▶ [Given request]
Copy out only those lines running from the line with "k = (np.maximum(db, df) < -.02)" to the end of the listing, keeping each one exactly as it is.

▶ [Given material]
-------------------------

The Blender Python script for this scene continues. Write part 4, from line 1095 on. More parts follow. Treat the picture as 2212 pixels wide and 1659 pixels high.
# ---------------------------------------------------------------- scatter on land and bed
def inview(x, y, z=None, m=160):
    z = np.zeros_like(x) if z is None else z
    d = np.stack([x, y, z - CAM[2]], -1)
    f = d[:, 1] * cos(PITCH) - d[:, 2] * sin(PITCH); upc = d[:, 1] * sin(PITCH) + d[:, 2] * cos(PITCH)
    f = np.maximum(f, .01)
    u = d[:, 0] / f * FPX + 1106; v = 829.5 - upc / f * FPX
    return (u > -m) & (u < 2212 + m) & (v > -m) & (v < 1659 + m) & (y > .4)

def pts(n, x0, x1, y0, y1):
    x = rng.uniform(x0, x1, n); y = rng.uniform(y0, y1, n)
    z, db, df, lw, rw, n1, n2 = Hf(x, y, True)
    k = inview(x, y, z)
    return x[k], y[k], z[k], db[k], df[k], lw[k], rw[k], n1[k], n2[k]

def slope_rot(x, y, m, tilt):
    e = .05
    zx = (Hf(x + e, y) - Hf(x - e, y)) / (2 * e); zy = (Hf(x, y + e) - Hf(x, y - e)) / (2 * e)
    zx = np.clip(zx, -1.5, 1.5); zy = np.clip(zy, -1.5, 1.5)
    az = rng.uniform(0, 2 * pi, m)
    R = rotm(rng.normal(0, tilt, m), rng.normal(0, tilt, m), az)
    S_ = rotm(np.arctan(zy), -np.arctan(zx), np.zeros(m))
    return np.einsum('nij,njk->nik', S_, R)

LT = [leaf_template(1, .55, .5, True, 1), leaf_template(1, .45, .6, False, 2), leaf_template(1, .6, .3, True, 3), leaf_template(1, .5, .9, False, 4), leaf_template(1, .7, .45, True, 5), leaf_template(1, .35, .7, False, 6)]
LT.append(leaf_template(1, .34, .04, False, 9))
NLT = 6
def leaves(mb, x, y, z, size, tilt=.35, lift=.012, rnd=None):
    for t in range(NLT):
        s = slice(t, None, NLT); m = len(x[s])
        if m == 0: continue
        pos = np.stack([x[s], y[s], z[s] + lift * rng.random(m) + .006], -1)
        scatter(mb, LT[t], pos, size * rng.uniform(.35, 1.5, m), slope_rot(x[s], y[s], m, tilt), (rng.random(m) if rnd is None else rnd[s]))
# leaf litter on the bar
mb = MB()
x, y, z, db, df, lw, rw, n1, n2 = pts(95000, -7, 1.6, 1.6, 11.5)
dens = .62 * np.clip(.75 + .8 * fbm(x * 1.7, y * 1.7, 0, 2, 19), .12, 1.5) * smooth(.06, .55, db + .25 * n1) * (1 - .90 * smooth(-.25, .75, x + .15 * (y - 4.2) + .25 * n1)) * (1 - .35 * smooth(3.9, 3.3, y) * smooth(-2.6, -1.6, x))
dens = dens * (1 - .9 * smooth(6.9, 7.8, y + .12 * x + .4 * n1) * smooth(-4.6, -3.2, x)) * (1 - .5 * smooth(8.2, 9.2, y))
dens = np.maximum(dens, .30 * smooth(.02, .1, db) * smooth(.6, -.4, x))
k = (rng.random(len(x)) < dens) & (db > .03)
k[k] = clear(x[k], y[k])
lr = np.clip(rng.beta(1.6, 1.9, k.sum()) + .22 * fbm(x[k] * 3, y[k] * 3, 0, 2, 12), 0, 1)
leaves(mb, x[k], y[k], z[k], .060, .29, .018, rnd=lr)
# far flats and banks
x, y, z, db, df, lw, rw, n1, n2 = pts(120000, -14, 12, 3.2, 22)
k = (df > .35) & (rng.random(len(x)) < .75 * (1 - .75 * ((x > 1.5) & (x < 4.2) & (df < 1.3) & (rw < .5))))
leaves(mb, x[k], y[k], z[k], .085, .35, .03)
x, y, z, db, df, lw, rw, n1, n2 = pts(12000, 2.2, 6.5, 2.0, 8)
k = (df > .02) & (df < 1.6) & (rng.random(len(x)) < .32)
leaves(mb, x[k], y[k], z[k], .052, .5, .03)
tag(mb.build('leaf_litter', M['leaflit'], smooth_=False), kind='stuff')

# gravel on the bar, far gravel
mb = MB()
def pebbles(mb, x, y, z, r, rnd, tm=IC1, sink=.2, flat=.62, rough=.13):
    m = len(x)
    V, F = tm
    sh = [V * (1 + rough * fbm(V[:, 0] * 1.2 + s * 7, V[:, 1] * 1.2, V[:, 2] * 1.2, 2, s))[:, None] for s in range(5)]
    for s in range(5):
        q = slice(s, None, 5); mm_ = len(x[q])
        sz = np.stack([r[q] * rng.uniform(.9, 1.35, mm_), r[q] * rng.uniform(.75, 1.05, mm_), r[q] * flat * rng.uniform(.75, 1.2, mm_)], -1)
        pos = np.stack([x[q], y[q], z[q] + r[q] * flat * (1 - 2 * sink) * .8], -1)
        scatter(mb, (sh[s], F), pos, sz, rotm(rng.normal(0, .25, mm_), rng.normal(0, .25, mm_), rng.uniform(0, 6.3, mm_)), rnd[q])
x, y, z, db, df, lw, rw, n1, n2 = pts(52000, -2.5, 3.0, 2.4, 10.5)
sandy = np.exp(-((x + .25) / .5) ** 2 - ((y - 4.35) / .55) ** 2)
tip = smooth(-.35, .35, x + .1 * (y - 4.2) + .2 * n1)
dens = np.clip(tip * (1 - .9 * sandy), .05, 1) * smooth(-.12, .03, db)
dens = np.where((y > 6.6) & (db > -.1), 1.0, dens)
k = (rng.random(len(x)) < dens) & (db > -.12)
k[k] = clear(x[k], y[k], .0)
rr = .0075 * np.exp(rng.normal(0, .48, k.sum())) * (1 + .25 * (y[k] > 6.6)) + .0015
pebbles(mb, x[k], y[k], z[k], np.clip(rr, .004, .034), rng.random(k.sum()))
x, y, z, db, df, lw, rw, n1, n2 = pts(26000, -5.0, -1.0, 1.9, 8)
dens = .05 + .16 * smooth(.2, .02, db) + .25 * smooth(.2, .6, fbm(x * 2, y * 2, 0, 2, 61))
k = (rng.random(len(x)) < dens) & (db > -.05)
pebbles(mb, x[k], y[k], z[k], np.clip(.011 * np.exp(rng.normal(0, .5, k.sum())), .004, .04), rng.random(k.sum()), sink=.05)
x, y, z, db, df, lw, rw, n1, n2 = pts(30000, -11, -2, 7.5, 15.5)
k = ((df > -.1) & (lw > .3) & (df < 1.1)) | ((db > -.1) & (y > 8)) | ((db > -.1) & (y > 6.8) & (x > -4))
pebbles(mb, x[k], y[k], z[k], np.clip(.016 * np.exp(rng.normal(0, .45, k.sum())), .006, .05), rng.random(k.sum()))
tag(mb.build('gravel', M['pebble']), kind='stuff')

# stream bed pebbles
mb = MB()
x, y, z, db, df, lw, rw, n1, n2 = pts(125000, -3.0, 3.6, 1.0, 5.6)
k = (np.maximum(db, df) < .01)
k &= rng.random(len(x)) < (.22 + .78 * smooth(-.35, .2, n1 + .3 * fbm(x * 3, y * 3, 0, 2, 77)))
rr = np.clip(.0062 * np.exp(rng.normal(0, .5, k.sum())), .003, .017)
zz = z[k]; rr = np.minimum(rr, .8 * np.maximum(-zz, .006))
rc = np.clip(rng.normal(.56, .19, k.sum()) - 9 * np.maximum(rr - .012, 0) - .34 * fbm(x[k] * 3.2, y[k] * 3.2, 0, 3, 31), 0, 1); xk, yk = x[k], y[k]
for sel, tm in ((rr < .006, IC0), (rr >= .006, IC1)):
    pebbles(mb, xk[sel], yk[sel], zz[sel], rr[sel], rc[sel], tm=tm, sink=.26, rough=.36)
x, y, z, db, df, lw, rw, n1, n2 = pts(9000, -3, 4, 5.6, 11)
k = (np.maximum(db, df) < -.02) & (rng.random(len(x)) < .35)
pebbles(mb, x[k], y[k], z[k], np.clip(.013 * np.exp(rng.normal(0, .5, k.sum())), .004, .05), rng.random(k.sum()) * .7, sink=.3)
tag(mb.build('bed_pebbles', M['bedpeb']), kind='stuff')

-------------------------

▶ [Task result]
k = (np.maximum(db, df) < -.02) & (rng.random(len(x)) < .35)
pebbles(mb, x[k], y[k], z[k], np.clip(.013 * np.exp(rng.normal(0, .5, k.sum())), .004, .05), rng.random(k.sum()) * .7, sink=.3)
tag(mb.build('bed_pebbles', M['bedpeb']), kind='stuff')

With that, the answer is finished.